- EXERCISE PROMPT: Gather all lines in the data that hold the string "scene".
☆ ☆ ☆ ☆ ☆ ☆ ☆
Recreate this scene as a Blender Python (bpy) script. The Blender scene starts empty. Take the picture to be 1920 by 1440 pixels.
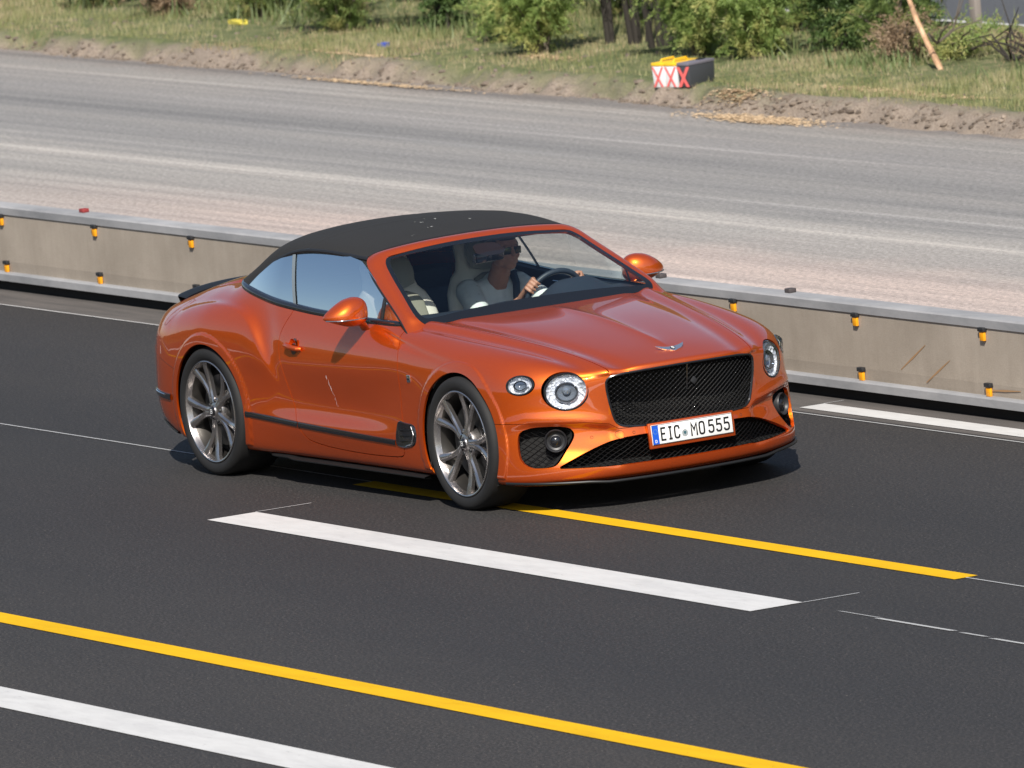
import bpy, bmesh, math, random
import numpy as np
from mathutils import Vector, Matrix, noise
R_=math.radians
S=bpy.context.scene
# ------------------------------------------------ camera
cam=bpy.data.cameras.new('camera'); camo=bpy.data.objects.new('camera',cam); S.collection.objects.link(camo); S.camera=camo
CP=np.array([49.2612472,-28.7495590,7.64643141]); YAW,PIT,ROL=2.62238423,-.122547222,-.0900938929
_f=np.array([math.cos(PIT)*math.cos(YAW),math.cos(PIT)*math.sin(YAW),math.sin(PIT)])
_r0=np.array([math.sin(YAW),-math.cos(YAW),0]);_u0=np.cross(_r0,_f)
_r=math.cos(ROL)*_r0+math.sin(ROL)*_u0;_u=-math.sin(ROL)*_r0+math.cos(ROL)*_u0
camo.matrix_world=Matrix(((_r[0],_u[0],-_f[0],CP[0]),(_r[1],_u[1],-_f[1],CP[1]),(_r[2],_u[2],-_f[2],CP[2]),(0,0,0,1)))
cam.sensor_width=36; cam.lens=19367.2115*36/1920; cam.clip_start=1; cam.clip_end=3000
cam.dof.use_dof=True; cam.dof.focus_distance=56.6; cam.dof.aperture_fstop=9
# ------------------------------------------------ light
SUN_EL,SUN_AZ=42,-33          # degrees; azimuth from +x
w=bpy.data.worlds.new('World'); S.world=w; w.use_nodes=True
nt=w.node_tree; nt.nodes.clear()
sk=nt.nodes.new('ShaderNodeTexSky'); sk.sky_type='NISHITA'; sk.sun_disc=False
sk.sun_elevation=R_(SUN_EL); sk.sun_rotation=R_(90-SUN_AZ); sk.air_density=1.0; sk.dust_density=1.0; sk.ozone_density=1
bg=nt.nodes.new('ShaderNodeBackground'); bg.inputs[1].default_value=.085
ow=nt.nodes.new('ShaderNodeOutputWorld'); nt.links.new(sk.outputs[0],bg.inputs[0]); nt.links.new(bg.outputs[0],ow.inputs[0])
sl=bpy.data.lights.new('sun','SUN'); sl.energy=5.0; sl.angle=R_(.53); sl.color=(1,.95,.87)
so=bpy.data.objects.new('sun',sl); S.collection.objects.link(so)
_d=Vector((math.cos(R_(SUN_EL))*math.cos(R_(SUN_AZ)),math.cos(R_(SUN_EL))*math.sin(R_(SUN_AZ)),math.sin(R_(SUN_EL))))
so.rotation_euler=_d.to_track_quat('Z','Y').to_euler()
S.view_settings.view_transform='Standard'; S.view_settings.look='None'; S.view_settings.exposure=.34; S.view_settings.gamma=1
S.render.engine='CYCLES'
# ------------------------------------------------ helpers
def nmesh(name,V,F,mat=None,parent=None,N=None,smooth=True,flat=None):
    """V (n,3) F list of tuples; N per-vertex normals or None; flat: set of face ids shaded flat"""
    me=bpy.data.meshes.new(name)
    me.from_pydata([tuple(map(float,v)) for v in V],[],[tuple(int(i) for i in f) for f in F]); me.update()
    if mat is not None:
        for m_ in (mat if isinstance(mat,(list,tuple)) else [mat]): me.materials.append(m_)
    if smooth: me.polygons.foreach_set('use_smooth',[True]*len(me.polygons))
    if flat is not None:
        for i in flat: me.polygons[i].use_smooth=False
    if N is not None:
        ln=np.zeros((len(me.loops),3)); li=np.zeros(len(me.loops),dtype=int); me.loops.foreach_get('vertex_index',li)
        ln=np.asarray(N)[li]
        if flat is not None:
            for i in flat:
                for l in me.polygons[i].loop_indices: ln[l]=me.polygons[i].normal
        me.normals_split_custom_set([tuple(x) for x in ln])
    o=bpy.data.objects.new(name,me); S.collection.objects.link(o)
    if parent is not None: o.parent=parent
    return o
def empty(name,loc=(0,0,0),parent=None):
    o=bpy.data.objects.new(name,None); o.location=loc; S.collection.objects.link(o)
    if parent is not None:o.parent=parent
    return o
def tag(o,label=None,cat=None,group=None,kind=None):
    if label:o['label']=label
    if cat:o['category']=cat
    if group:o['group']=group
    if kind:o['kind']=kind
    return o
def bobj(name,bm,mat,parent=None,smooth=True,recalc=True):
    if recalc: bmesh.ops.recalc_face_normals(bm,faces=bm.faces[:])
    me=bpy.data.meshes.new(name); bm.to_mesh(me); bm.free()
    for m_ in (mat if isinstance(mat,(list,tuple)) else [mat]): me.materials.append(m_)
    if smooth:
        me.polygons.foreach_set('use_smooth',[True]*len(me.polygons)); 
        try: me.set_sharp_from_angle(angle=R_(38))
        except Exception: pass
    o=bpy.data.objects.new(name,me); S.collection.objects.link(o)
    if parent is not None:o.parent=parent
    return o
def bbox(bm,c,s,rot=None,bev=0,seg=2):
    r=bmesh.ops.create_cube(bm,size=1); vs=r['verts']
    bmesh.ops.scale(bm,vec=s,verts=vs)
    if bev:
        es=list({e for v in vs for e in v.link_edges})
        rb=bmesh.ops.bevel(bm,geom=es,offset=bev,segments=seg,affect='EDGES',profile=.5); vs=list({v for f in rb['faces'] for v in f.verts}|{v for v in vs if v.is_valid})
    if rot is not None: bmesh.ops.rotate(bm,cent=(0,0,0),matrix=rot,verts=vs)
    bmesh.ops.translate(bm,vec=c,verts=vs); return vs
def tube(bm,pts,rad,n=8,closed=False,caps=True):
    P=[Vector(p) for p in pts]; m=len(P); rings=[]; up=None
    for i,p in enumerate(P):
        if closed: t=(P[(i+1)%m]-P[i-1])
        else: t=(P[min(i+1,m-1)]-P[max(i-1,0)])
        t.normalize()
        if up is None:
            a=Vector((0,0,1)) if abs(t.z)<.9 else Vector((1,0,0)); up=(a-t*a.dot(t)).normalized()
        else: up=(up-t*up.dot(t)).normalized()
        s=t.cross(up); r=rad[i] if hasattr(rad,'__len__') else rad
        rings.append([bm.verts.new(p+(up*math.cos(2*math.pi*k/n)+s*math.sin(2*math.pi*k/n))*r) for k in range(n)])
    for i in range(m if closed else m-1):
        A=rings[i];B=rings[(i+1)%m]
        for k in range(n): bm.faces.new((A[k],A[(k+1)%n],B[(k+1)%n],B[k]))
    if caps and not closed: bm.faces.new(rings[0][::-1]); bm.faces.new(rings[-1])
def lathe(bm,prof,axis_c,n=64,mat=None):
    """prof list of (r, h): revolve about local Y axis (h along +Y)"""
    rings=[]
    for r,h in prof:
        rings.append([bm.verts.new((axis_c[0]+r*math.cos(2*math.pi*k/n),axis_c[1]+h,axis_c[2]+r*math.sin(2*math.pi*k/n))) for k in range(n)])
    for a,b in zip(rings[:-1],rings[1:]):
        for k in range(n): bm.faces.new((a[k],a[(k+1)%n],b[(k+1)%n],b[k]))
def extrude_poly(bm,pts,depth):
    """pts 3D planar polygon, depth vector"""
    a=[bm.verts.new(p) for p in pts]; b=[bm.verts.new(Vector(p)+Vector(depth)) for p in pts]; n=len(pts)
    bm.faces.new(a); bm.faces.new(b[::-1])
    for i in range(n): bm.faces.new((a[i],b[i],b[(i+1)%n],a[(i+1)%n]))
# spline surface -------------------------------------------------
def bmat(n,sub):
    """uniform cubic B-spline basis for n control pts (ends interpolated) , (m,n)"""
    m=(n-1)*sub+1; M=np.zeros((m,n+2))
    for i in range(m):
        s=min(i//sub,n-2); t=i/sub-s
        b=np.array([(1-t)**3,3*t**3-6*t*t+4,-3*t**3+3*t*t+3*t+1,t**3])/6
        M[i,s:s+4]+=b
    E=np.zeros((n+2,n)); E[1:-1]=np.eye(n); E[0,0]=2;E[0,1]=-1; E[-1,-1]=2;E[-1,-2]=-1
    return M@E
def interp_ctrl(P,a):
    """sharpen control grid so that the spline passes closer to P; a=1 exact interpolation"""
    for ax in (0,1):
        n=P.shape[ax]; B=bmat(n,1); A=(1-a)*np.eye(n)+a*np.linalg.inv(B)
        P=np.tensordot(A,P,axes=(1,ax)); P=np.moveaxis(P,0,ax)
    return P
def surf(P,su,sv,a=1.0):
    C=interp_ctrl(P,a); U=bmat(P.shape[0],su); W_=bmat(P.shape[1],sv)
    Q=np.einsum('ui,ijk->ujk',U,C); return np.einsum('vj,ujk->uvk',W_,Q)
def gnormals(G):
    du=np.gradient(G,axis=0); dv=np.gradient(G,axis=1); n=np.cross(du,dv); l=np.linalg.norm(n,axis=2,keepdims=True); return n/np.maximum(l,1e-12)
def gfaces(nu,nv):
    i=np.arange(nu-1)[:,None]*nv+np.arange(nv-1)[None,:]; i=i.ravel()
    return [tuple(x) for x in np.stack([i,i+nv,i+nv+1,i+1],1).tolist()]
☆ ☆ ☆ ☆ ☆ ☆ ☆
- RESPONSE:
Recreate this scene as a Blender Python (bpy) script. The Blender scene starts empty. Take the picture to be 1920 by 1440 pixels.
S=bpy.context.scene